高校教員を目指す富山大学の各務春菜さん(修士課程)は、生徒に漆芸の良さを教えたいと意欲的だ。「授業の中で、短時間でも漆芸作品を鑑賞したり、漆の良さを取り上げて興味を持ってもらいたい。卒業後の進路に、漆芸を選択したいという生徒が増えてくれるのが夢です」と語る。
出品作の「漆塗三面万年カレンダー」は曜日や日を示すだけでなく、締め切りや記念日など特別な日をカウントダウンできるように工夫され、置くだけのカレンダーではなく、毎日の生活に密着したいとのこだわりがある。シナ合板やブリキ板、ヒノキを素材に、黒漆を塗り、卵殻(らんかく)、呂色(ろいろ)などの技法を駆使している。

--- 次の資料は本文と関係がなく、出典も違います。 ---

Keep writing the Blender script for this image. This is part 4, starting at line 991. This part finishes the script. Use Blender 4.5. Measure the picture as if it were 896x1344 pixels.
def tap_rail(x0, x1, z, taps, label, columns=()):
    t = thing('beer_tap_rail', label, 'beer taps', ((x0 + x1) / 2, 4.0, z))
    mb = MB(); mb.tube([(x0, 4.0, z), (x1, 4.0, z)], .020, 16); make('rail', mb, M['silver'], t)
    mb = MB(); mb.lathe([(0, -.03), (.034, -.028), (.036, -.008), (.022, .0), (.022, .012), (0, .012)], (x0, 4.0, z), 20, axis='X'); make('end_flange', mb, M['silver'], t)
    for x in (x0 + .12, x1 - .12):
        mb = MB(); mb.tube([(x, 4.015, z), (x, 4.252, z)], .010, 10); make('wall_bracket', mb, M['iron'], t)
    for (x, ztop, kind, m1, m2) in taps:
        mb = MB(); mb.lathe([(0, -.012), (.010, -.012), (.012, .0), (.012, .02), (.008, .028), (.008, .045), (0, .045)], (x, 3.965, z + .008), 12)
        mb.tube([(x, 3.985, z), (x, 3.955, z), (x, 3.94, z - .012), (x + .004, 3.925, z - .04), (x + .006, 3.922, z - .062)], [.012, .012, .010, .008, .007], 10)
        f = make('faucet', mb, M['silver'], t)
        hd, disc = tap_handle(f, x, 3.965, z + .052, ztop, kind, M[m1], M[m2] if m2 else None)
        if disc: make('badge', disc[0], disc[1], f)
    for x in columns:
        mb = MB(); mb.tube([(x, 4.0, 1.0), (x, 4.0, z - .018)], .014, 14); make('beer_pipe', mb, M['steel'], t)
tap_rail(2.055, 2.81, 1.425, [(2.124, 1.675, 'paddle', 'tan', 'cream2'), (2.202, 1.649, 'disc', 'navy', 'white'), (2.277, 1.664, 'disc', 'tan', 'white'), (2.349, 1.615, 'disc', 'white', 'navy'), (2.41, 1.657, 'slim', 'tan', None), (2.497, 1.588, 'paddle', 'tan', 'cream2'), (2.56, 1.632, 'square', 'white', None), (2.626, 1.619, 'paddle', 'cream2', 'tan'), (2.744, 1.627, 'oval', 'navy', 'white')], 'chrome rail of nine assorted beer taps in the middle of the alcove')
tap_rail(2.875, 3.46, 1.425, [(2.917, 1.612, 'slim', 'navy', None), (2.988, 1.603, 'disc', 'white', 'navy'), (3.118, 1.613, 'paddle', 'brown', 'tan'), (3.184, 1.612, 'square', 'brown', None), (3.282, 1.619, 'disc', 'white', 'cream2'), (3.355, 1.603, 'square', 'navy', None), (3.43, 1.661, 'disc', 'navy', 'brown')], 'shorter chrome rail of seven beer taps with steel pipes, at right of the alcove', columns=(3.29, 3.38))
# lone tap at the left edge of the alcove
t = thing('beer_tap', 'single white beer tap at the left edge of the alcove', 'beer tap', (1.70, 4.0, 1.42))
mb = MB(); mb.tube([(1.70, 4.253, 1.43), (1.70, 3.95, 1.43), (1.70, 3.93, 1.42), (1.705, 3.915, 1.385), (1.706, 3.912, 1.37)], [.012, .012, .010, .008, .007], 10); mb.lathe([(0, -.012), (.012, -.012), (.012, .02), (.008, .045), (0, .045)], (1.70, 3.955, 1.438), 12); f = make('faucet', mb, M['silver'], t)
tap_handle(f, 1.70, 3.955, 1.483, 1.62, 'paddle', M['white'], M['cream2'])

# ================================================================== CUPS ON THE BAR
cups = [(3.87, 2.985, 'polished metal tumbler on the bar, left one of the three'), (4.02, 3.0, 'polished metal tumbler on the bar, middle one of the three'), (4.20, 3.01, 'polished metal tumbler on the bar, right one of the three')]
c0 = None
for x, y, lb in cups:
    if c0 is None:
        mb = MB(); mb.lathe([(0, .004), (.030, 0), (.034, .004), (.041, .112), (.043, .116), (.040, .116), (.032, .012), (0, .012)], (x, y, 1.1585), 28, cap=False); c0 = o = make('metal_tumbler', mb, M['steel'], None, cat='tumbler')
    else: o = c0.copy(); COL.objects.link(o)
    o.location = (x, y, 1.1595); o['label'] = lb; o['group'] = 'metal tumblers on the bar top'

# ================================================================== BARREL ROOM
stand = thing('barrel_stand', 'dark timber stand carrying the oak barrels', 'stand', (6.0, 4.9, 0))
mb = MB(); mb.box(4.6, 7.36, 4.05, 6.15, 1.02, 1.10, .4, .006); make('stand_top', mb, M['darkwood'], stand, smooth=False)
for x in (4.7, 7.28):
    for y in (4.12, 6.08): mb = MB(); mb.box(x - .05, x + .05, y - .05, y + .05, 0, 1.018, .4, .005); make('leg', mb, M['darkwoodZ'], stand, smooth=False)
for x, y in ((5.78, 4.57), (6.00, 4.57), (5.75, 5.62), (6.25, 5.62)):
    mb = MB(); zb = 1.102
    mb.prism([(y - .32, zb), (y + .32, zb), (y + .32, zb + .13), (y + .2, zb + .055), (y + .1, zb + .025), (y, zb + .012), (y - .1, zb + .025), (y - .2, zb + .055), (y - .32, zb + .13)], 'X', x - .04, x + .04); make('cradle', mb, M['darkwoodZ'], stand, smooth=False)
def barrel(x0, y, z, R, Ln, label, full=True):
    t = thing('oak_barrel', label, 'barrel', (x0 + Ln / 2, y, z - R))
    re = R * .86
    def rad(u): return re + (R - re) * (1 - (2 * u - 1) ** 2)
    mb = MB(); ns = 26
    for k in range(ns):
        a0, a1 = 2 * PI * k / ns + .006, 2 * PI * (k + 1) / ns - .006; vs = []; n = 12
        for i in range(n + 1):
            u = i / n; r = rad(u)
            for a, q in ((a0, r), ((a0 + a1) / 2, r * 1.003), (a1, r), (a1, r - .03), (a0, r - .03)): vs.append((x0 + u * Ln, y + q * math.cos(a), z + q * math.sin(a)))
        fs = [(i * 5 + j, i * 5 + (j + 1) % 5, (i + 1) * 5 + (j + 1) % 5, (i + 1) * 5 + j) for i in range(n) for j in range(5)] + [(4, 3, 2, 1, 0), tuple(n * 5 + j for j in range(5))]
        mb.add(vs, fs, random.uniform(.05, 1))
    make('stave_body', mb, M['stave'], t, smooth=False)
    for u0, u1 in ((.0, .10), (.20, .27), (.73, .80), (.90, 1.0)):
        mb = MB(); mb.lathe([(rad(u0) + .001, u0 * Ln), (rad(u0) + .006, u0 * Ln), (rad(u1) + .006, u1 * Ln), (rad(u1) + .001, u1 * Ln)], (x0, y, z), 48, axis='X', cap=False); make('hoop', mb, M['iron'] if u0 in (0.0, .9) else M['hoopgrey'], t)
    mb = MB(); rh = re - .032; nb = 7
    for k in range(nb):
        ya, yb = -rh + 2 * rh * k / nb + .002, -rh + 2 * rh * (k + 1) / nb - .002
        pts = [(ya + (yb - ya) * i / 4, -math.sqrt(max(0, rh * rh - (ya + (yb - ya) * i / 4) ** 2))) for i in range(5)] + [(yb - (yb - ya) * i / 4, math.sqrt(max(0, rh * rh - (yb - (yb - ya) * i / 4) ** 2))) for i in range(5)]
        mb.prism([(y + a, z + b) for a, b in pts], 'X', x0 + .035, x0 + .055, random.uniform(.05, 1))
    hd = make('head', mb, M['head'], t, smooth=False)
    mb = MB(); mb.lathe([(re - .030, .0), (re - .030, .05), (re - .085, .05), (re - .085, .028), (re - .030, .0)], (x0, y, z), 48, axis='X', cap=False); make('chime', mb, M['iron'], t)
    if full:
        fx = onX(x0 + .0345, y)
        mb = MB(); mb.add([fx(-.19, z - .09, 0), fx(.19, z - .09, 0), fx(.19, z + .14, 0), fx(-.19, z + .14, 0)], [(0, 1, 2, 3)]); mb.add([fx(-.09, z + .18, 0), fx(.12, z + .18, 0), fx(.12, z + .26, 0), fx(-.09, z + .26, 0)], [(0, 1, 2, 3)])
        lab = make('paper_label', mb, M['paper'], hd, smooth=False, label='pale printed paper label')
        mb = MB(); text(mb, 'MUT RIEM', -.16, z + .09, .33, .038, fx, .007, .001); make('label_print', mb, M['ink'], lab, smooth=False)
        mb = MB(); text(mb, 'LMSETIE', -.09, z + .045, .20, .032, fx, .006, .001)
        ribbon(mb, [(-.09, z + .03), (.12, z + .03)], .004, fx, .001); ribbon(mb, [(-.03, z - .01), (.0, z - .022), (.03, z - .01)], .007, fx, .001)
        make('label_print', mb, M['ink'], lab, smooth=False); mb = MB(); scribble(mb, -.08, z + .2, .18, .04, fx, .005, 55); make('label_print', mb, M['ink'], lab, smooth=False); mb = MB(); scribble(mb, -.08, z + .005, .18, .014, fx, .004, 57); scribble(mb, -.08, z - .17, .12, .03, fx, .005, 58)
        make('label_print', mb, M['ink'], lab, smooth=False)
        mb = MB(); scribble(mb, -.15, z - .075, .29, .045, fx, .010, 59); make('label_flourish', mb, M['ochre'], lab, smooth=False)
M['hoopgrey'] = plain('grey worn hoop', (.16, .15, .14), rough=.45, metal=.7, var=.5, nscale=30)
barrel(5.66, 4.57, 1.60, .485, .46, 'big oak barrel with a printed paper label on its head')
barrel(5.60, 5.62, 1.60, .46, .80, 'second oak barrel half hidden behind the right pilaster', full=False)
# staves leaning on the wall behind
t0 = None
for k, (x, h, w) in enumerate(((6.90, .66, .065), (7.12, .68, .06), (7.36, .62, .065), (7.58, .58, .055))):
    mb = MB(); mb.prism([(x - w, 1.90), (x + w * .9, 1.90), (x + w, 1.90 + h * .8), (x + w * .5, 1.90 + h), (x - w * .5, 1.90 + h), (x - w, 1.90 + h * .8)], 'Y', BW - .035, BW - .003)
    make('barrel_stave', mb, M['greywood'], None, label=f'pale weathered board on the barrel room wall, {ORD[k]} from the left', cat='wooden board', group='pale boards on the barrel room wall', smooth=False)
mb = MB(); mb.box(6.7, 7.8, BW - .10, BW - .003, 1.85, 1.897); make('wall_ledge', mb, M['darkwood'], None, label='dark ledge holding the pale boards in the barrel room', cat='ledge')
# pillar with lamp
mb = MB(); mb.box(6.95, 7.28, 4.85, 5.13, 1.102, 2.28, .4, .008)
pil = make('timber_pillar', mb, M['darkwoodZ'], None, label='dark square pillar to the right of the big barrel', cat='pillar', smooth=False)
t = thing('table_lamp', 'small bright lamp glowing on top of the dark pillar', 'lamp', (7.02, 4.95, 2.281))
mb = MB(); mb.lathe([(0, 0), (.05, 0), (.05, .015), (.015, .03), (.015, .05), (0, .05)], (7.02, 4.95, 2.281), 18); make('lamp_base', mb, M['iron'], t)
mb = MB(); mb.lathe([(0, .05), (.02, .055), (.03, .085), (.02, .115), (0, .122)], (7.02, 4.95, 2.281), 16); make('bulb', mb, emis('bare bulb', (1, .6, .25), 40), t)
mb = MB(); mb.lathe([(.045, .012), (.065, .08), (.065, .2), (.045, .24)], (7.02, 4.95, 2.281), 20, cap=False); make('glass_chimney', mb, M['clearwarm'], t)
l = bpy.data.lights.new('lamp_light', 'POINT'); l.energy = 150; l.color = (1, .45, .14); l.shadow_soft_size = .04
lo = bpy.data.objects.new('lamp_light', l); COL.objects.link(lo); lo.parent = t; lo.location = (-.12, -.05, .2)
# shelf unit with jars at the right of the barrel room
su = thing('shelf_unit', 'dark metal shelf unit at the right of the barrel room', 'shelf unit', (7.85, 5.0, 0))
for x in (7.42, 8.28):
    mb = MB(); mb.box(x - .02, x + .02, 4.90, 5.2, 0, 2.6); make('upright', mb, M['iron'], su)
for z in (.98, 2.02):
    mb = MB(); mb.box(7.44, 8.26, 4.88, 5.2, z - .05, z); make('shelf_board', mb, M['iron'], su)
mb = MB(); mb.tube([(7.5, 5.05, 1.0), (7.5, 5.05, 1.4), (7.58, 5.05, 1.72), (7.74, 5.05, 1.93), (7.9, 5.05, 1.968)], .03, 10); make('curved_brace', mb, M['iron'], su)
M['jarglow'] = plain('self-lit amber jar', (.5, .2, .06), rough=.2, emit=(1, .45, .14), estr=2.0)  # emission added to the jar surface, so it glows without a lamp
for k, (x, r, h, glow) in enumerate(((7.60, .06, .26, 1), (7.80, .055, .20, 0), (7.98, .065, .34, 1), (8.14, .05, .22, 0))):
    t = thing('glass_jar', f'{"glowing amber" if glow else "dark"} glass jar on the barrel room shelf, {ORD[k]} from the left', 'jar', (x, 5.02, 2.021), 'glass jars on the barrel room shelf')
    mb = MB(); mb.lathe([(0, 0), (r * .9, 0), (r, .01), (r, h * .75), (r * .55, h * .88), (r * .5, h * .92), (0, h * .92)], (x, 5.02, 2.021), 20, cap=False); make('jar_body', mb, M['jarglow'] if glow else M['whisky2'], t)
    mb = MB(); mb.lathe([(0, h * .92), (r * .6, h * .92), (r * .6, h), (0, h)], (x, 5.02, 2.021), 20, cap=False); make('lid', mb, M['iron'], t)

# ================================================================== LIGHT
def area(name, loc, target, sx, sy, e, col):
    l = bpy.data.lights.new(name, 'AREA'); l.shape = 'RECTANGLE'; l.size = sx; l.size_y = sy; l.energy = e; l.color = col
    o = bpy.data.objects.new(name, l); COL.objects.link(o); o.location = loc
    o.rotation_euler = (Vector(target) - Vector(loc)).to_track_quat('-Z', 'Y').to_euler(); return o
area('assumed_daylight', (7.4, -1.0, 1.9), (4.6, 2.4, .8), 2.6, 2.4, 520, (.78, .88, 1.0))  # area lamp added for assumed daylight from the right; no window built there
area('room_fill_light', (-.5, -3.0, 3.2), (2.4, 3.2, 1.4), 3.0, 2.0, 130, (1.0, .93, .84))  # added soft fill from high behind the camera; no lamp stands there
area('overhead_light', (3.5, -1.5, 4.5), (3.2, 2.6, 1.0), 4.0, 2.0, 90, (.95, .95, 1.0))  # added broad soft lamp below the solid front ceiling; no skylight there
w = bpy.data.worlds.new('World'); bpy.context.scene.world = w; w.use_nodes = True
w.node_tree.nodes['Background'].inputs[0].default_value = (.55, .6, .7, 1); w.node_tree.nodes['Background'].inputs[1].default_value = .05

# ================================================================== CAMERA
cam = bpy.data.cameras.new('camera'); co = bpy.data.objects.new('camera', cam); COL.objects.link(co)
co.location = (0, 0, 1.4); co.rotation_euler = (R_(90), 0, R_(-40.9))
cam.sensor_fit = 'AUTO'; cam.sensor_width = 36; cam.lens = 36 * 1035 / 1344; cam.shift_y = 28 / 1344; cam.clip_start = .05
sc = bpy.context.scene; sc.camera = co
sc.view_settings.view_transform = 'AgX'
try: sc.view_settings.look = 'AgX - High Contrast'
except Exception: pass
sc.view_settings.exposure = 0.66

東北芸術工科大学を卒業した森秀達さんは、高校時代、剣道をやっていた。防具の胴に使われていた漆の実用性と美しさに魅かれて漆芸に取り組んだ。大学の裏手にあった漆の木で直に漆を掻(か)いて使い、その過程で漆芸作品への愛着、喜びを一層感じるようになったという。
出品作の「静」は漆と麻布、貝を使い、乾漆(かんしつ)、蒔絵、螺鈿(らでん)、呂色の技法による三角錐の形の花器だ。「部屋に花を生けた際に、景色に溶け込んでいくような作品を目指した」と説明している。現在、同美術館の隣に建つ石川県立輪島漆芸技術研修所に入学し、きゅう漆技法を学んでいる。
東京藝術大学の田中館亜美さん(修士課程)は一般大学を卒業後、一旦IT企業に就職したが、展覧会で漆芸作品を見て深い感銘を受け、その作家が同大の先生だった縁で入学した。出品作の「―天寿復萌(てんじゅふくほう)―定家葛(ていかかずら)―」は漆と木、銀粉で研出蒔絵、平蒔絵の技法で、定家葛が力強く咲く姿を描いた。「漆の魅力はツヤ、奥行きなので、それをストレートに伝えたい」と制作意図を説明した。社会活動にも積極的に参加し、昨年、宮城県の鳴子漆器の産地で開かれたシンポジウムでは、漆芸の将来像についてパネラーとして発言している。
京都市立芸術大学の金俊来さん(博士課程)は韓国出身で、学部時代に漆に興味を持ち、漆芸の先生のアトリエで作業させてもらった。「漆の持つ魅力と東洋の空間の持つ空気感を生かした作品を制作していきたい」という。制作のテーマは、「産業革命以降の機械、ロボットなどのメカニックのイメージを生かした作品づくり」だそうで、出品作の「ハックルベリー・フィン」は一時代前の機械を彷彿(ほうふつ)させる。「卒業後は韓国に戻って作家活動を続けたい」と語り、「余裕があれば、漆の良さをヨーロッパやアフリカの子供たちにも伝えたい」とも。
広島市立大学の吉田真菜さん(修士課程)の「uru-pen」はユニークだ。学部2年生の時、きゅう漆技法に取り組み、「漆のかたまりを作る大変さ、何回塗っても終わらない苦痛に耐えた後、漆のかたまりを削るのが快感になった」という。それを誰にも身近に体感してほしいというのが制作の動機となっている。作品は鉛筆の芯に彩漆を約85回塗り重ねて、一本の持ちやすい太さの鉛筆に仕上げ、それを削ると赤や緑、黄色、青などカラフルな削りカスになる。「大人から子供までが楽しめる仕様になっています。時間が経つにつれて削り心地も変化します」という野心作だ。
大塚准教授は「漆に携わる教育機関として、今後、どのように社会と関わっていけばいいか、その片鱗でもお互いに考えるきっかけになったのではないか」と総括した。